Part of officer Mike Leon’s duty at Altadeña Middle School involves classroom instruction. On March 30, Leon spoke to seventh-grade students about situations they may find themselves in one day when even a friend may offer them drugs. Terri Smith/ Special to AFN

Editor’s note: This is the first in a four-part series on the various types of officers from the Phoenix Police Department assigned to protect Ahwatukee Foothills. Part two on patrol officers will appear Friday, May 14, or visit


For Phoenix Police Officer Mike Leon his days at Altadeña Middle School are made up of little things: looking to see if someone is lurking off the school grounds on Desert Foothills Parkway, watching for a student who suddenly seems withdrawn and depressed and taking the time to listen to students who need to talk.

As he watches students being dropped off in the morning and picked up in the afternoon, he surveys the swirl of activity, just in case a child custody battle or some other disagreement ends up on the school’s steps.

And in this post-Columbine era, he has no illusions when it comes to violence and schools.

"I know I’ll be the first targeted because I’m a threat," Leon said as if it’s no big deal.

Welcome to the world of the School Resource Officer, where regular police officers – Leon is a 24-year veteran of the department – are assigned to each of the middle schools in Ahwatukee Foothills.

Their primary mission is simple: "Kids should come to school and feel safe – focus on academics and have a blast and not worry about safety: I’ll worry about that," Leon said.

But the assignment could be fading away.

Leon was an SRO at Mountain Pointe High School before the Tempe Union High School District lost a grant several years ago.
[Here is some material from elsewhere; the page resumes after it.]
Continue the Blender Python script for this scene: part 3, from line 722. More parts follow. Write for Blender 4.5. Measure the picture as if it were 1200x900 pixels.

Now, neither Mountain Pointe nor Desert Visa have SROs.

And he’s not sure what will happen after summer recess because the Arizona Legislature has cut funding for the school safety program state-wide, reducing the amount of money available for SROs by 40 percent.

The loss of SROs in Ahwatukee Foothills, and across the state, would be a blow to the schools, educators said.

"We very much appreciate school resource officers," said Nancy Dudenhoefer, a spokeswoman for the Kyrene School District. "They teach law-related curriculum; their presence deters children from doing things they shouldn’t do; and they are role models."

And if funding should dry up?

"We’ll have to look at alternatives," Dudenhoefer said.

Leon is typical of SROs in Ahwatukee Foothills and Arizona. He teaches 180 hours a year on civics and law (this year he is focusing on drugs and bullying), is often the first to instigate child abuse investigations, answers legal questions for students, parents and teachers, makes home visits and deals with truant students and their parents and provides information to other officers and detectives when it comes to students and their possible involvement in criminal activity.

And in his free time, Leon and all the SROs in Ahwatukee Foothills respond to hot traffic on the police radio that he carries everywhere.

"I’m ready to go," Leon said. He has helped search for gunmen near the school, been first to respond to collisions and is ready at a moment’s notice to jump into the squad car and respond to crimes in progress near the school.

"We’re a resource for the community and law enforcement," he said.